Scene modeling code data
▼

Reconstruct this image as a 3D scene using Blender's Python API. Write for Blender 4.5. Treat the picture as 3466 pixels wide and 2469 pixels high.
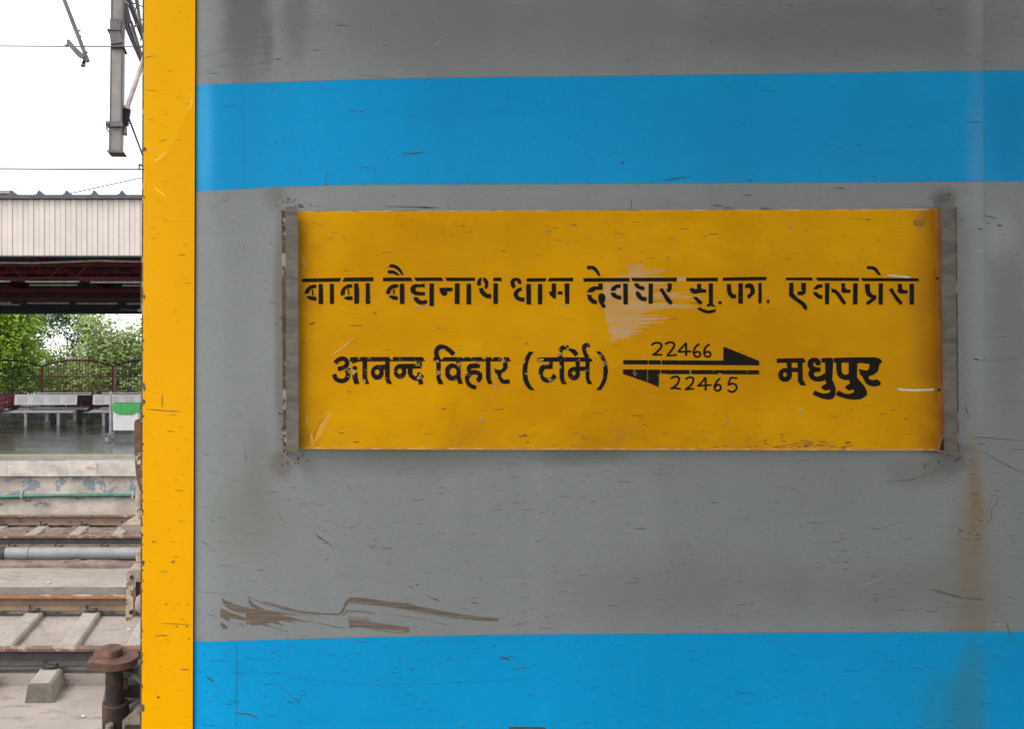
import bpy, math, random
from mathutils import Vector
R = math.radians
SHADE_Y = 0.75; SHADE_X = -1.3  # edges of the added canopy that shades the coach side
random.seed(7)
scene = bpy.context.scene
for o in list(bpy.data.objects): bpy.data.objects.remove(o)

# ------------------------------------------------------------------ camera, sky, sun, exposure
F, CX, CY, CAMZ = 2600.0, 917.0, 1234.5, 2.75      # focal length and principal point in photo pixels, eye height above rail
def W(px, py, Y):                                   # photo pixel at distance Y -> point
    return Vector(((px-CX)/F*Y, Y, CAMZ-(py-CY)/F*Y))
cam_d = bpy.data.cameras.new('camera'); cam = bpy.data.objects.new('camera', cam_d)
scene.collection.objects.link(cam); scene.camera = cam
cam.location = (0, 0, CAMZ); cam.rotation_euler = (R(90), 0, 0)
cam_d.sensor_width = 36; cam_d.lens = F/3466*36; cam_d.shift_x = (1733-CX)/3466
cam_d.clip_start = 0.05; cam_d.clip_end = 3000

SUN_EL, SUN_ROT = R(52), math.atan2(-0.75, -0.65)
world = bpy.data.worlds.new('World'); scene.world = world; world.use_nodes = True
wt = world.node_tree; wt.nodes.clear()
sky = wt.nodes.new('ShaderNodeTexSky'); sky.sky_type = 'NISHITA'; sky.sun_disc = False
sky.sun_elevation = SUN_EL; sky.sun_rotation = SUN_ROT; sky.dust_density = 1.0; sky.air_density = 1.0
hs = wt.nodes.new('ShaderNodeHueSaturation'); hs.inputs['Saturation'].default_value = 0.18
bg = wt.nodes.new('ShaderNodeBackground'); bg.inputs['Strength'].default_value = 0.15
wo = wt.nodes.new('ShaderNodeOutputWorld')
wt.links.new(sky.outputs[0], hs.inputs['Color']); wt.links.new(hs.outputs[0], bg.inputs['Color']); wt.links.new(bg.outputs[0], wo.inputs[0])
sd = bpy.data.lights.new('sun', 'SUN'); sd.energy = 0.8; sd.angle = R(25); sd.color = (1, 0.96, 0.9)
sun = bpy.data.objects.new('sun', sd); scene.collection.objects.link(sun)
d = Vector((math.sin(SUN_ROT)*math.cos(SUN_EL), math.cos(SUN_ROT)*math.cos(SUN_EL), math.sin(SUN_EL)))
sun.rotation_euler = d.to_track_quat('Z', 'Y').to_euler(); sun.location = d*60
scene.view_settings.view_transform = 'Standard'; scene.view_settings.look = 'None'
scene.view_settings.gamma = 1; scene.view_settings.exposure = 1.68

# ------------------------------------------------------------------ materials
class NT:
    def __init__(s, name):
        s.m = bpy.data.materials.new(name); s.m.use_nodes = True; s.t = s.m.node_tree; s.t.nodes.clear()
        s.out = s.t.nodes.new('ShaderNodeOutputMaterial'); s.b = s.t.nodes.new('ShaderNodeBsdfPrincipled')
        s.t.links.new(s.b.outputs[0], s.out.inputs[0])
        s.tc = s.t.nodes.new('ShaderNodeTexCoord').outputs['Object']
    def set(s, sock, v):
        if hasattr(v, 'is_output'): s.t.links.new(v, sock)
        elif v is not None: sock.default_value = v
    def scale(s, sc, loc=(0, 0, 0), rot=(0, 0, 0)):
        n = s.t.nodes.new('ShaderNodeMapping'); s.t.links.new(s.tc, n.inputs[0])
        n.inputs['Scale'].default_value = sc; n.inputs['Location'].default_value = loc; n.inputs['Rotation'].default_value = rot
        return n.outputs[0]
    def noise(s, sc, detail=4, rough=.55, loc=(0, 0, 0), dist=0, rot=(0, 0, 0)):
        n = s.t.nodes.new('ShaderNodeTexNoise'); n.inputs['Scale'].default_value = 1
        n.inputs['Detail'].default_value = detail; n.inputs['Roughness'].default_value = rough; n.inputs['Distortion'].default_value = dist
        if not isinstance(sc, tuple): sc = (sc, sc, sc)
        s.t.links.new(s.scale(sc, loc, rot), n.inputs['Vector']); return n.outputs['Fac']
    def vor(s, sc, feature='F1', loc=(0, 0, 0)):
        n = s.t.nodes.new('ShaderNodeTexVoronoi'); n.inputs['Scale'].default_value = 1; n.feature = feature
        if not isinstance(sc, tuple): sc = (sc, sc, sc)
        s.t.links.new(s.scale(sc, loc), n.inputs['Vector']); return n.outputs['Distance']
    def rng(s, v, a, b, c=0., e=1., smooth=True):
        n = s.t.nodes.new('ShaderNodeMapRange'); n.interpolation_type = 'SMOOTHSTEP' if smooth else 'LINEAR'
        s.set(n.inputs['Value'], v)
        for k, x in zip(('From Min', 'From Max', 'To Min', 'To Max'), (a, b, c, e)): n.inputs[k].default_value = x
        return n.outputs[0]
    def math(s, op, a, b=None):
        n = s.t.nodes.new('ShaderNodeMath'); n.operation = op; s.set(n.inputs[0], a); s.set(n.inputs[1], b); return n.outputs[0]
    def mix(s, f, a, b, mode='MIX'):
        n = s.t.nodes.new('ShaderNodeMix'); n.data_type = 'RGBA'; n.blend_type = mode; s.set(n.inputs['Factor'], f)
        for k, v in ((6, a), (7, b)):
            if isinstance(v, tuple): v = (*v, 1) if len(v) == 3 else v
            s.set(n.inputs[k], v)
        return n.outputs[2]
    def sep(s):
        n = s.t.nodes.new('ShaderNodeSeparateXYZ'); s.t.links.new(s.tc, n.inputs[0]); return n.outputs
    def bump(s, h, st, dist=.01):
        n = s.t.nodes.new('ShaderNodeBump'); n.inputs['Strength'].default_value = st; n.inputs['Distance'].default_value = dist
        s.t.links.new(h, n.inputs['Height']); s.t.links.new(n.outputs[0], s.b.inputs['Normal'])
    def done(s, col, rough=.5, metal=0., spec=.5):
        if isinstance(col, tuple): col = (*col, 1)
        s.set(s.b.inputs['Base Color'], col); s.set(s.b.inputs['Roughness'], rough); s.set(s.b.inputs['Metallic'], metal)
        s.b.inputs['Specular IOR Level'].default_value = spec
        return s.m

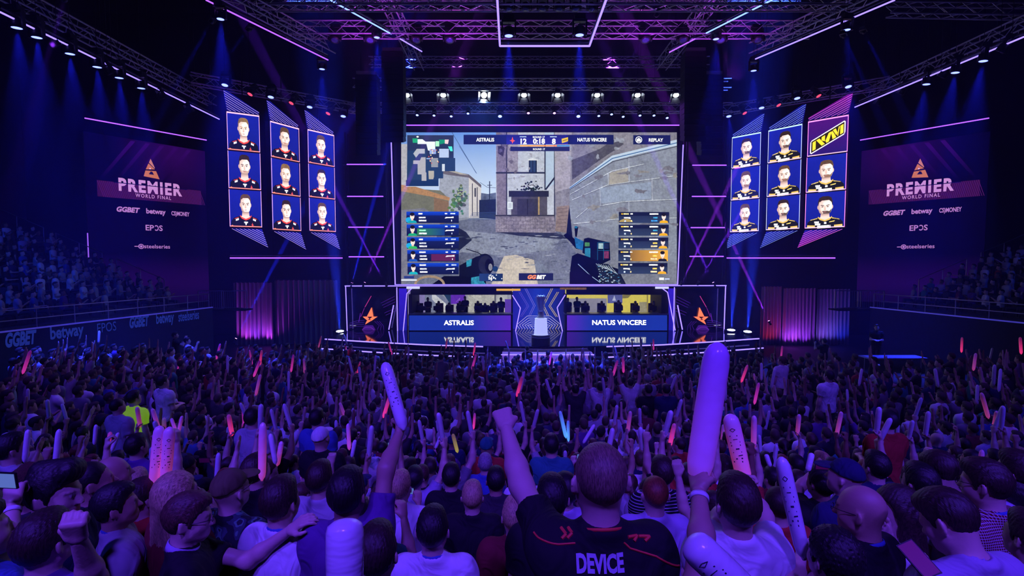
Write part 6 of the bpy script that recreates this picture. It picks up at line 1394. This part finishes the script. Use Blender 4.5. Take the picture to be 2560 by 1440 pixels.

▲

- [EXERCISE GOAL]: Retype the listing exactly. Pictures do not belong in the copy.

- [THE REPLY]:
Reconstruct this image as a 3D scene using Blender's Python API. Write for Blender 4.5. Treat the picture as 3466 pixels wide and 2469 pixels high.
import bpy, math, random
from mathutils import Vector
R = math.radians
SHADE_Y = 0.75; SHADE_X = -1.3  # edges of the added canopy that shades the coach side
random.seed(7)
scene = bpy.context.scene
for o in list(bpy.data.objects): bpy.data.objects.remove(o)

# ------------------------------------------------------------------ camera, sky, sun, exposure
F, CX, CY, CAMZ = 2600.0, 917.0, 1234.5, 2.75      # focal length and principal point in photo pixels, eye height above rail
def W(px, py, Y):                                   # photo pixel at distance Y -> point
    return Vector(((px-CX)/F*Y, Y, CAMZ-(py-CY)/F*Y))
cam_d = bpy.data.cameras.new('camera'); cam = bpy.data.objects.new('camera', cam_d)
scene.collection.objects.link(cam); scene.camera = cam
cam.location = (0, 0, CAMZ); cam.rotation_euler = (R(90), 0, 0)
cam_d.sensor_width = 36; cam_d.lens = F/3466*36; cam_d.shift_x = (1733-CX)/3466
cam_d.clip_start = 0.05; cam_d.clip_end = 3000

SUN_EL, SUN_ROT = R(52), math.atan2(-0.75, -0.65)
world = bpy.data.worlds.new('World'); scene.world = world; world.use_nodes = True
wt = world.node_tree; wt.nodes.clear()
sky = wt.nodes.new('ShaderNodeTexSky'); sky.sky_type = 'NISHITA'; sky.sun_disc = False
sky.sun_elevation = SUN_EL; sky.sun_rotation = SUN_ROT; sky.dust_density = 1.0; sky.air_density = 1.0
hs = wt.nodes.new('ShaderNodeHueSaturation'); hs.inputs['Saturation'].default_value = 0.18
bg = wt.nodes.new('ShaderNodeBackground'); bg.inputs['Strength'].default_value = 0.15
wo = wt.nodes.new('ShaderNodeOutputWorld')
wt.links.new(sky.outputs[0], hs.inputs['Color']); wt.links.new(hs.outputs[0], bg.inputs['Color']); wt.links.new(bg.outputs[0], wo.inputs[0])
sd = bpy.data.lights.new('sun', 'SUN'); sd.energy = 0.8; sd.angle = R(25); sd.color = (1, 0.96, 0.9)
sun = bpy.data.objects.new('sun', sd); scene.collection.objects.link(sun)
d = Vector((math.sin(SUN_ROT)*math.cos(SUN_EL), math.cos(SUN_ROT)*math.cos(SUN_EL), math.sin(SUN_EL)))
sun.rotation_euler = d.to_track_quat('Z', 'Y').to_euler(); sun.location = d*60
scene.view_settings.view_transform = 'Standard'; scene.view_settings.look = 'None'
scene.view_settings.gamma = 1; scene.view_settings.exposure = 1.68

# ------------------------------------------------------------------ materials
class NT:
    def __init__(s, name):
        s.m = bpy.data.materials.new(name); s.m.use_nodes = True; s.t = s.m.node_tree; s.t.nodes.clear()
        s.out = s.t.nodes.new('ShaderNodeOutputMaterial'); s.b = s.t.nodes.new('ShaderNodeBsdfPrincipled')
        s.t.links.new(s.b.outputs[0], s.out.inputs[0])
        s.tc = s.t.nodes.new('ShaderNodeTexCoord').outputs['Object']
    def set(s, sock, v):
        if hasattr(v, 'is_output'): s.t.links.new(v, sock)
        elif v is not None: sock.default_value = v
    def scale(s, sc, loc=(0, 0, 0), rot=(0, 0, 0)):
        n = s.t.nodes.new('ShaderNodeMapping'); s.t.links.new(s.tc, n.inputs[0])
        n.inputs['Scale'].default_value = sc; n.inputs['Location'].default_value = loc; n.inputs['Rotation'].default_value = rot
        return n.outputs[0]
    def noise(s, sc, detail=4, rough=.55, loc=(0, 0, 0), dist=0, rot=(0, 0, 0)):
        n = s.t.nodes.new('ShaderNodeTexNoise'); n.inputs['Scale'].default_value = 1
        n.inputs['Detail'].default_value = detail; n.inputs['Roughness'].default_value = rough; n.inputs['Distortion'].default_value = dist
        if not isinstance(sc, tuple): sc = (sc, sc, sc)
        s.t.links.new(s.scale(sc, loc, rot), n.inputs['Vector']); return n.outputs['Fac']
    def vor(s, sc, feature='F1', loc=(0, 0, 0)):
        n = s.t.nodes.new('ShaderNodeTexVoronoi'); n.inputs['Scale'].default_value = 1; n.feature = feature
        if not isinstance(sc, tuple): sc = (sc, sc, sc)
        s.t.links.new(s.scale(sc, loc), n.inputs['Vector']); return n.outputs['Distance']
    def rng(s, v, a, b, c=0., e=1., smooth=True):
        n = s.t.nodes.new('ShaderNodeMapRange'); n.interpolation_type = 'SMOOTHSTEP' if smooth else 'LINEAR'
        s.set(n.inputs['Value'], v)
        for k, x in zip(('From Min', 'From Max', 'To Min', 'To Max'), (a, b, c, e)): n.inputs[k].default_value = x
        return n.outputs[0]
    def math(s, op, a, b=None):
        n = s.t.nodes.new('ShaderNodeMath'); n.operation = op; s.set(n.inputs[0], a); s.set(n.inputs[1], b); return n.outputs[0]
    def mix(s, f, a, b, mode='MIX'):
        n = s.t.nodes.new('ShaderNodeMix'); n.data_type = 'RGBA'; n.blend_type = mode; s.set(n.inputs['Factor'], f)
        for k, v in ((6, a), (7, b)):
            if isinstance(v, tuple): v = (*v, 1) if len(v) == 3 else v
            s.set(n.inputs[k], v)
        return n.outputs[2]
    def sep(s):
        n = s.t.nodes.new('ShaderNodeSeparateXYZ'); s.t.links.new(s.tc, n.inputs[0]); return n.outputs
    def bump(s, h, st, dist=.01):
        n = s.t.nodes.new('ShaderNodeBump'); n.inputs['Strength'].default_value = st; n.inputs['Distance'].default_value = dist
        s.t.links.new(h, n.inputs['Height']); s.t.links.new(n.outputs[0], s.b.inputs['Normal'])
    def done(s, col, rough=.5, metal=0., spec=.5):
        if isinstance(col, tuple): col = (*col, 1)
        s.set(s.b.inputs['Base Color'], col); s.set(s.b.inputs['Roughness'], rough); s.set(s.b.inputs['Metallic'], metal)
        s.b.inputs['Specular IOR Level'].default_value = spec
        return s.m

Write part 6 of the bpy script that recreates this picture. It picks up at line 1394. This part finishes the script. Use Blender 4.5. Take the picture to be 2560 by 1440 pixels.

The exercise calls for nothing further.